[Begin Provided data]

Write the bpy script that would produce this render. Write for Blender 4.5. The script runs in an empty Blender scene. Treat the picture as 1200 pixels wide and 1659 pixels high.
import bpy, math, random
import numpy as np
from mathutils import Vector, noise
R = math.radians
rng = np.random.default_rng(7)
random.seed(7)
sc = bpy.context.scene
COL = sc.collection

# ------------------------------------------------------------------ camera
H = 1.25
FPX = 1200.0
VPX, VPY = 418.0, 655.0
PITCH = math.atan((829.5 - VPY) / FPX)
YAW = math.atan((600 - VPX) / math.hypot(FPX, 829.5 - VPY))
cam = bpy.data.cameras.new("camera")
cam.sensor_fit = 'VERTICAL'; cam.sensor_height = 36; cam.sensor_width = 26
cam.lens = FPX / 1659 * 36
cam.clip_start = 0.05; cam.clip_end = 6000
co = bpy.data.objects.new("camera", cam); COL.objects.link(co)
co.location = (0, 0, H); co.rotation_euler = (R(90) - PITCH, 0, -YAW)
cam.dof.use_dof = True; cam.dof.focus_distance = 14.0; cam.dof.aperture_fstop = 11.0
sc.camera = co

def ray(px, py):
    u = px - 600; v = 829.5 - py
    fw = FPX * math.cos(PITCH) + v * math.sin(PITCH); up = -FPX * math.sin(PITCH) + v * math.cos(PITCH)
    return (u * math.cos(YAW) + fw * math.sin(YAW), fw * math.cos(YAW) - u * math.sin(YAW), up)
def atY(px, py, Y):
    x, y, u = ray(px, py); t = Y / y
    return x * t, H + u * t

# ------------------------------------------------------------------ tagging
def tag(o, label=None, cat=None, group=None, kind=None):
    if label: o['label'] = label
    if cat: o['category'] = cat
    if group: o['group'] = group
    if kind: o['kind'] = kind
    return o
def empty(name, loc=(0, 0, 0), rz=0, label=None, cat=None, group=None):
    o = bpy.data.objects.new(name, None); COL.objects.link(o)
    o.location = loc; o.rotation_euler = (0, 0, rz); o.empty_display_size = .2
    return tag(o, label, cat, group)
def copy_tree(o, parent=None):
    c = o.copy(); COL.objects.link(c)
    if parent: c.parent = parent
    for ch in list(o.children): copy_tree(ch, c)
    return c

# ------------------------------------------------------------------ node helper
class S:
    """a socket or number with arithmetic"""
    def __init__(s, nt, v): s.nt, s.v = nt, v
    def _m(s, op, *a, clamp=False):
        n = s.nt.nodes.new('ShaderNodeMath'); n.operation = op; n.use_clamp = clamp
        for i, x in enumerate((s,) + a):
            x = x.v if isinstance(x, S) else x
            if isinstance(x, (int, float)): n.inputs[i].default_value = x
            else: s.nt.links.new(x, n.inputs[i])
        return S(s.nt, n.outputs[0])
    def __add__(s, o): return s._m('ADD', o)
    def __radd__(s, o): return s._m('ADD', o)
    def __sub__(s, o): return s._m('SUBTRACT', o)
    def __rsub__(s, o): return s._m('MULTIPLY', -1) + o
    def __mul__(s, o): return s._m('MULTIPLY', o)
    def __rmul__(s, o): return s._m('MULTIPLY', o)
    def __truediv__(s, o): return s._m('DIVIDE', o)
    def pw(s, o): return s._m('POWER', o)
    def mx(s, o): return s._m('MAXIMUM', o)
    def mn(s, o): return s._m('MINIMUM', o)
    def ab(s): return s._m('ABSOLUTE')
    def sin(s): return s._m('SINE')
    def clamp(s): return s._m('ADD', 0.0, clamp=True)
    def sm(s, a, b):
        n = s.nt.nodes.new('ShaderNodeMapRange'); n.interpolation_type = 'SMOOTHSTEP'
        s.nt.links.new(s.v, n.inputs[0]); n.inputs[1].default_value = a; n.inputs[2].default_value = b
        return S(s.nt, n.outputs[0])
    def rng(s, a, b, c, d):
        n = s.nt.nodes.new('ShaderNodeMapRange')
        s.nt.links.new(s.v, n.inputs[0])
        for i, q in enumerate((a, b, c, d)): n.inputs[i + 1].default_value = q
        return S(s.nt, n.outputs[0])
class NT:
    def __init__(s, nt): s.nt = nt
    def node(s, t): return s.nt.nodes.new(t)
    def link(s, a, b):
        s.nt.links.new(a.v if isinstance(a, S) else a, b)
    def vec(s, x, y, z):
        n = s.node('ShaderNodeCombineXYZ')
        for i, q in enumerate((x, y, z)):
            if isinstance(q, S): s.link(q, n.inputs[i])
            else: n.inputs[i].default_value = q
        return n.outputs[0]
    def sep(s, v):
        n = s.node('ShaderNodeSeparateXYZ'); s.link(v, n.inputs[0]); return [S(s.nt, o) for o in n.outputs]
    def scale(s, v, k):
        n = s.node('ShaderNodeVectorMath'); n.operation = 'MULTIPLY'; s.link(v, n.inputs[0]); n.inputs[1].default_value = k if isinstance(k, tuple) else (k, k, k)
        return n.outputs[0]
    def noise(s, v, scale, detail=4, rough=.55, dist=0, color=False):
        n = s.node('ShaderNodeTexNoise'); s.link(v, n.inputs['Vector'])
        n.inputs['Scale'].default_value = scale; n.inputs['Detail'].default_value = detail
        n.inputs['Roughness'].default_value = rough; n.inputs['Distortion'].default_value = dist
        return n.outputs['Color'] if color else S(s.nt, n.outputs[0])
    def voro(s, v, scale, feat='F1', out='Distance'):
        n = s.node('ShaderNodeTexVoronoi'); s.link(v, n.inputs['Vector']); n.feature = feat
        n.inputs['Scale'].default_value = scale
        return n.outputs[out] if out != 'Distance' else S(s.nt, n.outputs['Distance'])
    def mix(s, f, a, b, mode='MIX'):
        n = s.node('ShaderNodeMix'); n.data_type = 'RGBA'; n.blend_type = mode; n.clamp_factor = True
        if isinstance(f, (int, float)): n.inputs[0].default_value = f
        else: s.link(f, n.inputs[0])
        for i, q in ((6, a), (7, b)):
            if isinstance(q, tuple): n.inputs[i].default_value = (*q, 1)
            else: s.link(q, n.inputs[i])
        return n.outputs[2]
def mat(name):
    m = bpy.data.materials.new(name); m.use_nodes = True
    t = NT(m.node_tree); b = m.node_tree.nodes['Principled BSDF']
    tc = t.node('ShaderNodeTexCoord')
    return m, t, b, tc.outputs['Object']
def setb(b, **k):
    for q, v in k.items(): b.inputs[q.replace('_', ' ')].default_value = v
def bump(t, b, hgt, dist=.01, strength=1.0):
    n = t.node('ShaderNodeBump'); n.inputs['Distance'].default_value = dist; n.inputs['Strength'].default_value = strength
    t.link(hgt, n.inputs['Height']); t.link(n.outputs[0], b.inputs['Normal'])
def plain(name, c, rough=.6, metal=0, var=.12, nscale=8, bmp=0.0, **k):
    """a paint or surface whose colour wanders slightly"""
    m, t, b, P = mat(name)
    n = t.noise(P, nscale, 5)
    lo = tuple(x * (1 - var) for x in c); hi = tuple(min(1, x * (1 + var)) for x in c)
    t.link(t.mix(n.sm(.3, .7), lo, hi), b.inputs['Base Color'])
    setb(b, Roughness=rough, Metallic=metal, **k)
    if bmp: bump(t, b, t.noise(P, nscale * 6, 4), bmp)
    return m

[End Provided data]

- **Task requirements**: Quote the data above verbatim from its first line to the line that includes "COL = sc.collection", with both boundary lines retained.

- **Response to this task**:
Write the bpy script that would produce this render. Write for Blender 4.5. The script runs in an empty Blender scene. Treat the picture as 1200 pixels wide and 1659 pixels high.
import bpy, math, random
import numpy as np
from mathutils import Vector, noise
R = math.radians
rng = np.random.default_rng(7)
random.seed(7)
sc = bpy.context.scene
COL = sc.collection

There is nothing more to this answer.